[Begin RAW DATA]

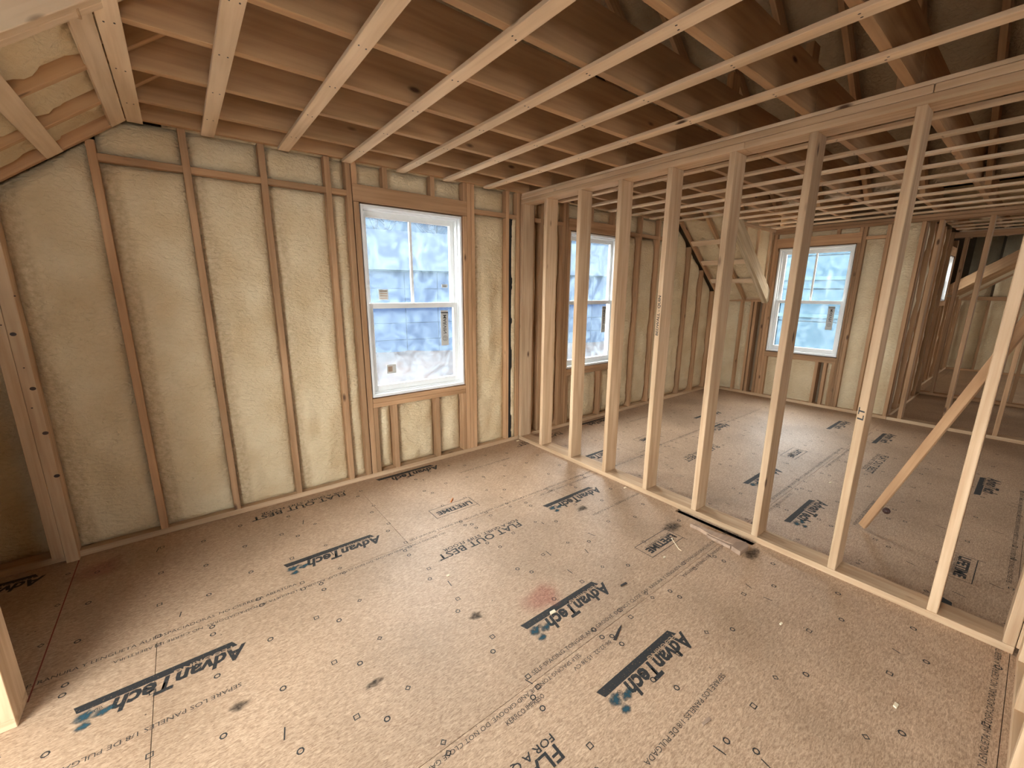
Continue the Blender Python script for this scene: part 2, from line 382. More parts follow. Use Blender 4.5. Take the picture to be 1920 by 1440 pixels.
def fob(xF, y):
    text(floor, 'floor_slogan', 'FLAT OUT BEST', xF, y-1.15, PR, 2.2, M['ink'], bold=.05, sx=1.13)
    text(floor, 'floor_slogan', 'FOR A QUIET, STIFF FLOOR', xF+.4, y+.25, PR, 1.1, M['ink'], bold=.02, sx=1.2)
    text(floor, 'floor_slogan', 'TM', xF-24.6, y-2.9, PR, .5, M['ink_thin'])
def lifetime(xR, yfar, wdt=13.6, h=5.2):
    vs, fs = [], []; t = .16; x0, x1, y0, y1 = xR-wdt, xR, yfar-h, yfar
    for r in ((x0, x1, y1-t, y1), (x0, x1, y0, y0+t), (x0, x0+t, y0, y1), (x1-t, x1, y0-1.2, y1)):
        quad_strip(vs, fs, [(r[0], r[2]), (r[1], r[2]), (r[1], r[3]), (r[0], r[3])])
    mesh_obj(floor, 'stamp_border', vs, fs, M['ink'])
    text(floor, 'warranty_stamp', 'LIFETIME', x1-.9, y1-2.2, PR, 1.85, M['ink'], bold=.11, sx=1.12)
    text(floor, 'warranty_stamp', 'LIMITED WARRANTY', x1-.9, y1-1.5, PR, .8, M['ink_thin'], sx=1.0)
for xr, yb in ((-106.4, -50.7), (-75, -32.5), (-42, -1.9), (-9.5, -48.8), (-43.2, -79.6), (-42.2, -97.3), (38, -95.8), (53.6, -78.2), (-138.8, -2.6)):
    logo(xr, yb, blue=(xr, yb) not in ((-42, -1.9),))
for xr, yb in ((92, -42.5), (144, -76.5), (137, -94.5), (104, -126.5), (22, -30.5), (55, -2.2), (110, -30)):
    logo(xr, yb, blue=False)
vs, fs = [], []; quad_strip(vs, fs, [(6.2, -127.2), (6.2, -129.4), (9.6, -129.2), (10.4, -127.6)]); mesh_obj(floor, 'logo_underline', vs, fs, M['ink'])
for xf, y in ((-41.6, -49.9), (-74, -3.6), (-73.5, -97.6), (60, -54.5), (102, -99.5), (20, -4)): fob(xf, y)
for xr, yf in ((-44.9, -31), (-12.6, -77.8), (34.5, -125.9), (83, -76.2), (52, -30.5)): lifetime(xr, yf)
SP = 'SELF SPACING TONGUE AND GROOVE. DO NOT CLOSE GAP. RANURA Y LENGUETA AUTOSPACIADORAS. NO CIERRE LA ABERTURA.  '
for ysm in (-42.5, -89.9, -137.3):
    for x in (-120, -23, 74):
        text(floor, 'edge_text', SP, x-46, ysm+.9, PR, .78, M['ink_thin'], rotz=0, sx=1.06)
        if ysm > -100: text(floor, 'edge_text', SP, x+60, ysm-.7, PR, .70, M['ink_thin'], sx=1.06)
for x, y in ((-107, -61), (-44, -107.8), (-1, -61), (52, -108), (-16, -14), (80, -14)):
    text(floor, 'edge_text', 'SEPARE LOS PANELES 1/8 DE PULGADA', x, y, PR, .8, M['ink_thin'], sx=1.1)
text(floor, 'date_stamp', '08-22-22  15:38 CV', -53.5, -92.0, PR, .75, M['ink_thin'], rotz=math.pi, sx=1.1)
text(floor, 'date_stamp', 'KERRCO IMPRESO', -77.4, -92.9, PR, .8, M['ink'], rotz=0, sx=.8)
# fastening marks: small squares, rings and diamonds printed on a grid
vs, fs = [], []
def ring_mark(x, y, r, n, rot=0, t=.2):
    k = len(vs)
    for i in range(n):
        a = 2*math.pi*i/n+rot; vs.append((x+r*math.cos(a), y+r*math.sin(a), PR)); vs.append((x+(r-t)*math.cos(a), y+(r-t)*math.sin(a), PR))
    for i in range(n):
        a, b = k+2*i, k+2*((i+1) % n); fs.append((a, b, b+1, a+1))
rng = random.Random(3)
for ib in range(7):
    yb0 = 4.9-47.4*ib
    for jy in (1.1, 11.8, 23.7, 35.6, 46.3):
        y = yb0-jy
        if y > -1 or y < -150: continue
        for kx in range(-8, 30):
            x = -118+8.0*kx
            if x > 160 or x < -134: continue
            kind = kx % 6
            if kind in (1, 5): continue
            if kind in (0, 3): ring_mark(x+rng.uniform(-.3, .3), y+rng.uniform(-.4, .4), .62, 4, math.pi/4)
            elif kind == 2: ring_mark(x+rng.uniform(-.3, .3), y+rng.uniform(-.4, .4), .52, 8)
            else: ring_mark(x+rng.uniform(-.3, .3), y+rng.uniform(-.4, .4), .5, 4, 0)
        for kx in range(-4, 14):
            x = -110+19.2*kx
            if x < 160: ring_mark(x, y-3, .5, 8)
for k in range(70):      # short staple-like dashes
    x, y = rng.uniform(-125, 130), rng.uniform(-136, -3); a = rng.uniform(1.2, 1.9); l = rng.uniform(.5, 1.1); t = .09
    c_, s_ = math.cos(a), math.sin(a)
    quad_strip(vs, fs, [(x-l*c_+t*s_, y-l*s_-t*c_), (x+l*c_+t*s_, y+l*s_-t*c_), (x+l*c_-t*s_, y+l*s_+t*c_), (x-l*c_-t*s_, y-l*s_+t*c_)])
mesh_obj(floor, 'fastening_mark', vs, fs, M['ink'], kind='stuff', label='small black squares, rings and dashes printed on the subfloor')
# chalk line and stains
beamy = [(-133.1, -1.8), (-133.0, -43.5)]
vs, fs = [], []; quad_strip(vs, fs, [(-133.2, -45), (-133.0, -45), (-133.0, -1.6), (-133.2, -1.6)])
mesh_obj(floor, 'chalk_line', vs, fs, plain('red_chalk_line', (.22, .05, .035), .9), label='thin red snapped chalk line')
blob('chalk_smear', -129, -9, 6, 4, M['red'], 3, rot=.5); blob('chalk_smear', -55.5, -76.5, 5, 3.6, M['red'], 11)
blob('grime_spot', -107.9, -65.4, 1.5, .9, M['dirt_mark'], 2); blob('grime_spot', -69.4, -72.4, 1.4, 1.1, M['dirt_mark'], 6)
blob('grime_spot', -90.4, -74.3, 1.7, .7, M['dirt_mark'], 8); blob('grime_spot', -10.5, -78.5, 3.5, 2.2, M['dirt_mark'], 14)
blob('grime_spot', -6, -97, 3, 1.5, M['dirt_mark'], 17); blob('grime_spot', -22.3, -57, 2.2, 1.2, M['dirt_mark'], 21)

# ---------------------------------------------------------------- generic framed wall
def slope_l(x): return 97.1+.76*(x+111)
def slope_r(x): return 97.1-.76*(x-111)
def ztop(x): return min(98.0, slope_l(x)+.9, slope_r(x)+.9)

def hwall(parent, axis, plane, sign, verts, lo, hi, mat, zb=1.5, block=None, ztopf=None, depth=5.5, foamz=None, edge=2.6, cen=.8):
    """studs and foam of a wall. axis 'x': wall runs in x at y=plane, outside towards +sign."""
    pass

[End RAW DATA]

• SET PROBLEM
Return each line exactly as written. Any picture gets left out.

• COMPLETE ANSWER
Continue the Blender Python script for this scene: part 2, from line 382. More parts follow. Use Blender 4.5. Take the picture to be 1920 by 1440 pixels.
def fob(xF, y):
    text(floor, 'floor_slogan', 'FLAT OUT BEST', xF, y-1.15, PR, 2.2, M['ink'], bold=.05, sx=1.13)
    text(floor, 'floor_slogan', 'FOR A QUIET, STIFF FLOOR', xF+.4, y+.25, PR, 1.1, M['ink'], bold=.02, sx=1.2)
    text(floor, 'floor_slogan', 'TM', xF-24.6, y-2.9, PR, .5, M['ink_thin'])
def lifetime(xR, yfar, wdt=13.6, h=5.2):
    vs, fs = [], []; t = .16; x0, x1, y0, y1 = xR-wdt, xR, yfar-h, yfar
    for r in ((x0, x1, y1-t, y1), (x0, x1, y0, y0+t), (x0, x0+t, y0, y1), (x1-t, x1, y0-1.2, y1)):
        quad_strip(vs, fs, [(r[0], r[2]), (r[1], r[2]), (r[1], r[3]), (r[0], r[3])])
    mesh_obj(floor, 'stamp_border', vs, fs, M['ink'])
    text(floor, 'warranty_stamp', 'LIFETIME', x1-.9, y1-2.2, PR, 1.85, M['ink'], bold=.11, sx=1.12)
    text(floor, 'warranty_stamp', 'LIMITED WARRANTY', x1-.9, y1-1.5, PR, .8, M['ink_thin'], sx=1.0)
for xr, yb in ((-106.4, -50.7), (-75, -32.5), (-42, -1.9), (-9.5, -48.8), (-43.2, -79.6), (-42.2, -97.3), (38, -95.8), (53.6, -78.2), (-138.8, -2.6)):
    logo(xr, yb, blue=(xr, yb) not in ((-42, -1.9),))
for xr, yb in ((92, -42.5), (144, -76.5), (137, -94.5), (104, -126.5), (22, -30.5), (55, -2.2), (110, -30)):
    logo(xr, yb, blue=False)
vs, fs = [], []; quad_strip(vs, fs, [(6.2, -127.2), (6.2, -129.4), (9.6, -129.2), (10.4, -127.6)]); mesh_obj(floor, 'logo_underline', vs, fs, M['ink'])
for xf, y in ((-41.6, -49.9), (-74, -3.6), (-73.5, -97.6), (60, -54.5), (102, -99.5), (20, -4)): fob(xf, y)
for xr, yf in ((-44.9, -31), (-12.6, -77.8), (34.5, -125.9), (83, -76.2), (52, -30.5)): lifetime(xr, yf)
SP = 'SELF SPACING TONGUE AND GROOVE. DO NOT CLOSE GAP. RANURA Y LENGUETA AUTOSPACIADORAS. NO CIERRE LA ABERTURA.  '
for ysm in (-42.5, -89.9, -137.3):
    for x in (-120, -23, 74):
        text(floor, 'edge_text', SP, x-46, ysm+.9, PR, .78, M['ink_thin'], rotz=0, sx=1.06)
        if ysm > -100: text(floor, 'edge_text', SP, x+60, ysm-.7, PR, .70, M['ink_thin'], sx=1.06)
for x, y in ((-107, -61), (-44, -107.8), (-1, -61), (52, -108), (-16, -14), (80, -14)):
    text(floor, 'edge_text', 'SEPARE LOS PANELES 1/8 DE PULGADA', x, y, PR, .8, M['ink_thin'], sx=1.1)
text(floor, 'date_stamp', '08-22-22  15:38 CV', -53.5, -92.0, PR, .75, M['ink_thin'], rotz=math.pi, sx=1.1)
text(floor, 'date_stamp', 'KERRCO IMPRESO', -77.4, -92.9, PR, .8, M['ink'], rotz=0, sx=.8)
# fastening marks: small squares, rings and diamonds printed on a grid
vs, fs = [], []
def ring_mark(x, y, r, n, rot=0, t=.2):
    k = len(vs)
    for i in range(n):
        a = 2*math.pi*i/n+rot; vs.append((x+r*math.cos(a), y+r*math.sin(a), PR)); vs.append((x+(r-t)*math.cos(a), y+(r-t)*math.sin(a), PR))
    for i in range(n):
        a, b = k+2*i, k+2*((i+1) % n); fs.append((a, b, b+1, a+1))
rng = random.Random(3)
for ib in range(7):
    yb0 = 4.9-47.4*ib
    for jy in (1.1, 11.8, 23.7, 35.6, 46.3):
        y = yb0-jy
        if y > -1 or y < -150: continue
        for kx in range(-8, 30):
            x = -118+8.0*kx
            if x > 160 or x < -134: continue
            kind = kx % 6
            if kind in (1, 5): continue
            if kind in (0, 3): ring_mark(x+rng.uniform(-.3, .3), y+rng.uniform(-.4, .4), .62, 4, math.pi/4)
            elif kind == 2: ring_mark(x+rng.uniform(-.3, .3), y+rng.uniform(-.4, .4), .52, 8)
            else: ring_mark(x+rng.uniform(-.3, .3), y+rng.uniform(-.4, .4), .5, 4, 0)
        for kx in range(-4, 14):
            x = -110+19.2*kx
            if x < 160: ring_mark(x, y-3, .5, 8)
for k in range(70):      # short staple-like dashes
    x, y = rng.uniform(-125, 130), rng.uniform(-136, -3); a = rng.uniform(1.2, 1.9); l = rng.uniform(.5, 1.1); t = .09
    c_, s_ = math.cos(a), math.sin(a)
    quad_strip(vs, fs, [(x-l*c_+t*s_, y-l*s_-t*c_), (x+l*c_+t*s_, y+l*s_-t*c_), (x+l*c_-t*s_, y+l*s_+t*c_), (x-l*c_-t*s_, y-l*s_+t*c_)])
mesh_obj(floor, 'fastening_mark', vs, fs, M['ink'], kind='stuff', label='small black squares, rings and dashes printed on the subfloor')
# chalk line and stains
beamy = [(-133.1, -1.8), (-133.0, -43.5)]
vs, fs = [], []; quad_strip(vs, fs, [(-133.2, -45), (-133.0, -45), (-133.0, -1.6), (-133.2, -1.6)])
mesh_obj(floor, 'chalk_line', vs, fs, plain('red_chalk_line', (.22, .05, .035), .9), label='thin red snapped chalk line')
blob('chalk_smear', -129, -9, 6, 4, M['red'], 3, rot=.5); blob('chalk_smear', -55.5, -76.5, 5, 3.6, M['red'], 11)
blob('grime_spot', -107.9, -65.4, 1.5, .9, M['dirt_mark'], 2); blob('grime_spot', -69.4, -72.4, 1.4, 1.1, M['dirt_mark'], 6)
blob('grime_spot', -90.4, -74.3, 1.7, .7, M['dirt_mark'], 8); blob('grime_spot', -10.5, -78.5, 3.5, 2.2, M['dirt_mark'], 14)
blob('grime_spot', -6, -97, 3, 1.5, M['dirt_mark'], 17); blob('grime_spot', -22.3, -57, 2.2, 1.2, M['dirt_mark'], 21)

# ---------------------------------------------------------------- generic framed wall
def slope_l(x): return 97.1+.76*(x+111)
def slope_r(x): return 97.1-.76*(x-111)
def ztop(x): return min(98.0, slope_l(x)+.9, slope_r(x)+.9)

def hwall(parent, axis, plane, sign, verts, lo, hi, mat, zb=1.5, block=None, ztopf=None, depth=5.5, foamz=None, edge=2.6, cen=.8):
    """studs and foam of a wall. axis 'x': wall runs in x at y=plane, outside towards +sign."""
    pass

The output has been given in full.